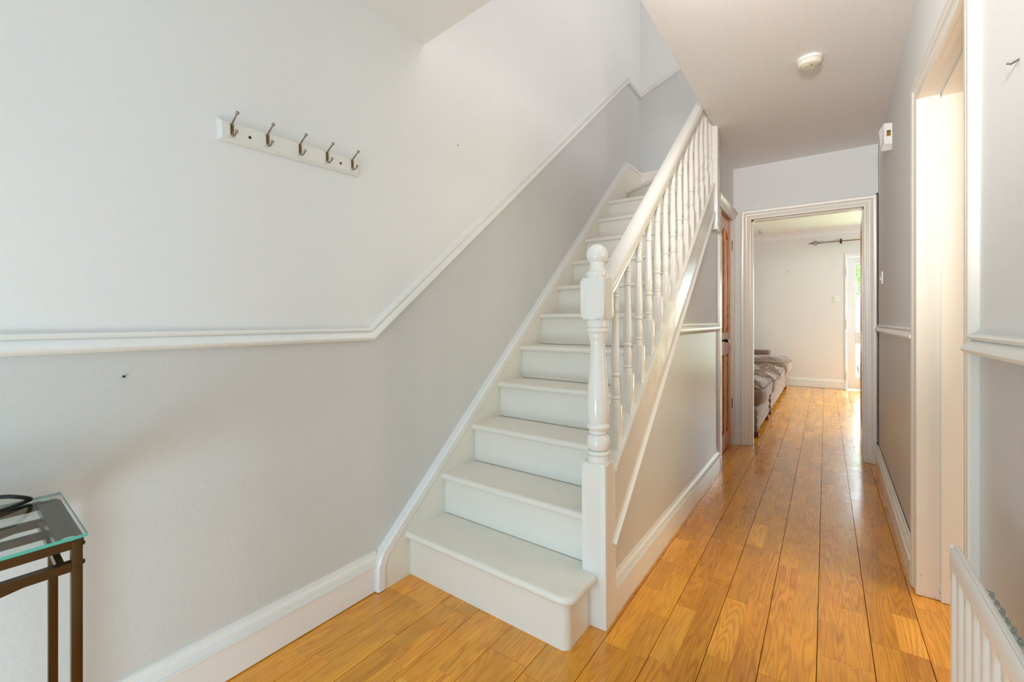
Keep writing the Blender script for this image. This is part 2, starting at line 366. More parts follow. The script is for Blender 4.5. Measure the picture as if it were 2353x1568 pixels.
# right wall with doorway to the side room
def rwall():
    mb = MB(); V = []
    def seg(y0, y1, z0, z1, th=0.13):
        x0, x1 = xr(y0), xr(y1)
        mb.add([(x0, y0, z0), (x0 + th, y0, z0), (x1 + th, y1, z0), (x1, y1, z0), (x0, y0, z1), (x0 + th, y0, z1), (x1 + th, y1, z1), (x1, y1, z1)],
               [(0, 3, 2, 1), (4, 5, 6, 7), (0, 1, 5, 4), (1, 2, 6, 5), (2, 3, 7, 6), (3, 0, 4, 7)])
    spans = [(2.36, 4.5), (-3.3, 1.64)]; mis = []
    for a, c in spans: seg(a, c, 0, 1.003); mis += [1] * 6; seg(a, c, 1.003, 2.42); mis += [0] * 6
    seg(1.64, 2.36, 1.97, 2.42); mis += [0] * 6
    o = mb.build('wall_right', [M_WALL, M_GREYG], mi=mis)
    for p, i in zip(o.data.polygons, mis): p.material_index = i
    return struct(o)
rwall()
# spandrel wall under the stair
def stz(y): return 0.596 + 0.841 * (y - 1.591)             # top edge of the outer string
def mld(y): return 0.252 + 0.872 * (y - 1.532)             # lower edge of the moulding under it
XS = -0.64
def spandrel():
    mb = MB(); y0, y1 = 1.538, 3.505
    yd = 1.532 + (1.003 - 0.262) / 0.872
    mb.prism([(y0, 0), (y1, 0), (y1, 1.003), (yd, 1.003), (y0, mld(y0) + 0.01)], XS - 0.02, XS, 'x')
    mb.prism([(yd, 1.003), (y1, 1.003), (y1, mld(y1) + 0.01)], XS - 0.02, XS, 'x')
    mis = [1] * 7 + [0] * 5
    # wall above the cupboard door and beyond
    mb.box(-0.74, -0.667, 3.505, 3.79, 0, 2.42); mb.box(-0.74, -0.667, 3.79, 4.295, 1.962, 2.42); mb.box(-0.74, -0.667, 4.295, YF, 0, 2.42)
    mis += [0] * 18
    o = mb.build('wall_stair', [M_WALL, M_GREYG])
    for p, i in zip(o.data.polygons, mis): p.material_index = i
    return struct(o)
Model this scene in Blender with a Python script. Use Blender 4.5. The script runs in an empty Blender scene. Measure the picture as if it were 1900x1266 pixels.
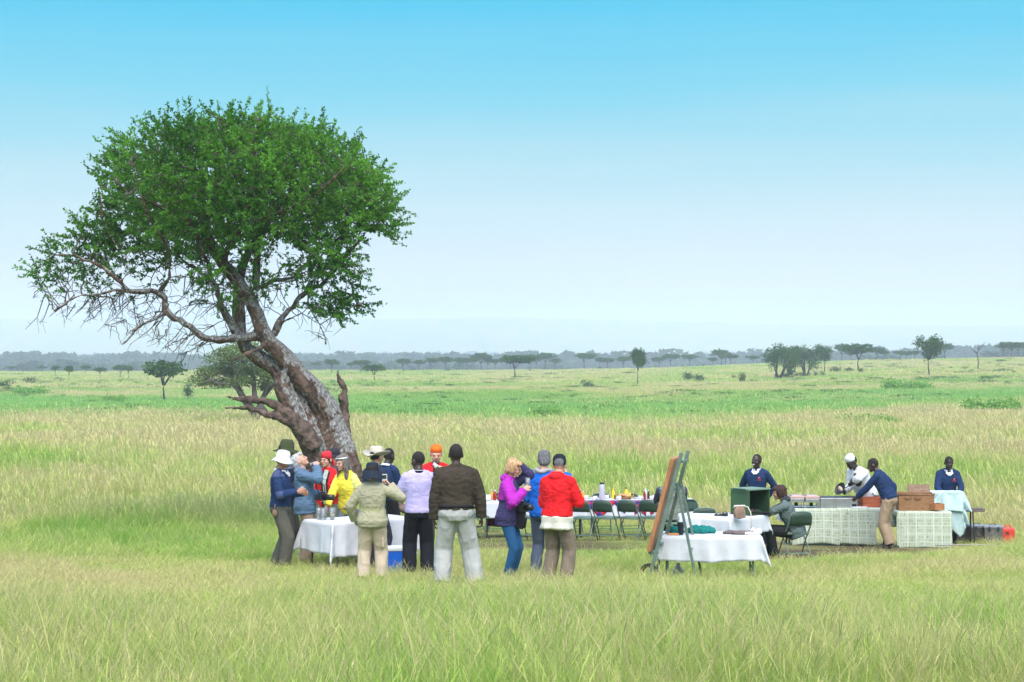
import bpy, bmesh, math, random
import numpy as np
from mathutils import Vector, Matrix, Euler, kdtree
sc = bpy.context.scene
R = math.radians
# ---------------------------------------------------------------- camera, light, exposure
F = 3694.0            # pixels of the 1900 px wide photograph per radian (70 mm lens)
CZ = 3.9              # camera height above the camp ground
HY = 643.0            # row of the horizon
cam = bpy.data.objects.new('camera', bpy.data.cameras.new('camera'))
sc.collection.objects.link(cam); sc.camera = cam
cam.data.sensor_width = 36; cam.data.lens = 70
cam.data.clip_start = .5; cam.data.clip_end = 60000
cam.location = (0, 0, CZ); cam.rotation_euler = (R(90) + (HY - 633) / F, 0, 0)
SUN_EL, SUN_AZ = 58, 172      # azimuth clockwise from +Y: behind the camera, to its right
sun = bpy.data.objects.new('sun', bpy.data.lights.new('sun', 'SUN'))
sc.collection.objects.link(sun)
sun.data.energy = .95; sun.data.angle = R(70); sun.data.color = (1, .955, .88)
sd = Vector((math.sin(R(SUN_AZ)) * math.cos(R(SUN_EL)), math.cos(R(SUN_AZ)) * math.cos(R(SUN_EL)), math.sin(R(SUN_EL))))
sun.rotation_euler = sd.to_track_quat('Z', 'Y').to_euler()
W = bpy.data.worlds.new('World'); sc.world = W; W.use_nodes = True
nt = W.node_tree; nt.nodes.clear()
sky = nt.nodes.new('ShaderNodeTexSky'); sky.sky_type = 'NISHITA'; sky.sun_disc = False
sky.sun_elevation = R(SUN_EL); sky.sun_rotation = R(SUN_AZ); sky.air_density = 1; sky.dust_density = 2; sky.ozone_density = 2
tc = nt.nodes.new('ShaderNodeTexCoord'); sx = nt.nodes.new('ShaderNodeSeparateXYZ')
nt.links.new(tc.outputs['Generated'], sx.inputs[0])
nz = nt.nodes.new('ShaderNodeTexNoise'); mp = nt.nodes.new('ShaderNodeMapping'); mp.inputs['Scale'].default_value = (1, 1, 14)
nt.links.new(tc.outputs['Generated'], mp.inputs[0]); nt.links.new(mp.outputs[0], nz.inputs['Vector'])
nz.inputs['Scale'].default_value = 3.5; nz.inputs['Detail'].default_value = 7
ma = nt.nodes.new('ShaderNodeMath'); ma.operation = 'MULTIPLY_ADD'; ma.inputs[1].default_value = .034
nt.links.new(nz.outputs[0], ma.inputs[0]); nt.links.new(sx.outputs['Z'], ma.inputs[2])
mr = nt.nodes.new('ShaderNodeMapRange'); mr.inputs[1].default_value = .017; mr.inputs[2].default_value = .215
nt.links.new(ma.outputs[0], mr.inputs[0])
cr = nt.nodes.new('ShaderNodeValToRGB'); nt.links.new(mr.outputs[0], cr.inputs[0])
EXPO = 1.72
SKYM = .98
ramp = [(0, (.82, .82, .80)), (.18, (.74, .80, .81)), (.42, (.43, .72, .81)), (.66, (.13, .63, .84)), (.88, (.0, .56, .88)), (1, (0, .52, .88))]
el = cr.color_ramp.elements
while len(el) < len(ramp): el.new(.5)
for e, (p, c) in zip(el, ramp): e.position = p; e.color = (*c, 1)
vm = nt.nodes.new('ShaderNodeVectorMath'); vm.operation = 'SCALE'; vm.inputs['Scale'].default_value = SKYM / 2 ** EXPO
nt.links.new(cr.outputs[0], vm.inputs[0])
vs = nt.nodes.new('ShaderNodeVectorMath'); vs.operation = 'SCALE'; vs.inputs['Scale'].default_value = .15
nt.links.new(sky.outputs[0], vs.inputs[0])
mx = nt.nodes.new('ShaderNodeMix'); mx.data_type = 'RGBA'
m2 = nt.nodes.new('ShaderNodeMapRange'); m2.inputs[1].default_value = .2; m2.inputs[2].default_value = .5
nt.links.new(sx.outputs['Z'], m2.inputs[0]); nt.links.new(m2.outputs[0], mx.inputs[0])
nt.links.new(vm.outputs[0], mx.inputs[6]); nt.links.new(vs.outputs[0], mx.inputs[7])
bg = nt.nodes.new('ShaderNodeBackground'); bg.inputs[1].default_value = 1
wo = nt.nodes.new('ShaderNodeOutputWorld'); nt.links.new(mx.outputs[2], bg.inputs[0]); nt.links.new(bg.outputs[0], wo.inputs[0])
sc.view_settings.view_transform = 'Standard'; sc.view_settings.look = 'None'; sc.view_settings.exposure = EXPO; sc.view_settings.gamma = 1
sc.cycles.use_denoising = True; sc.cycles.volume_bounces = 1; sc.cycles.max_bounces = 8; sc.cycles.transparent_max_bounces = 8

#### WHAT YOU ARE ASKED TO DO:
Scan the listing above and identify each line holding the string "with"; copy every such line.

#### TASK SOLUTION:
# right wall with doorway to the side room
Model this scene in Blender with a Python script. Use Blender 4.5. The script runs in an empty Blender scene. Measure the picture as if it were 1900x1266 pixels.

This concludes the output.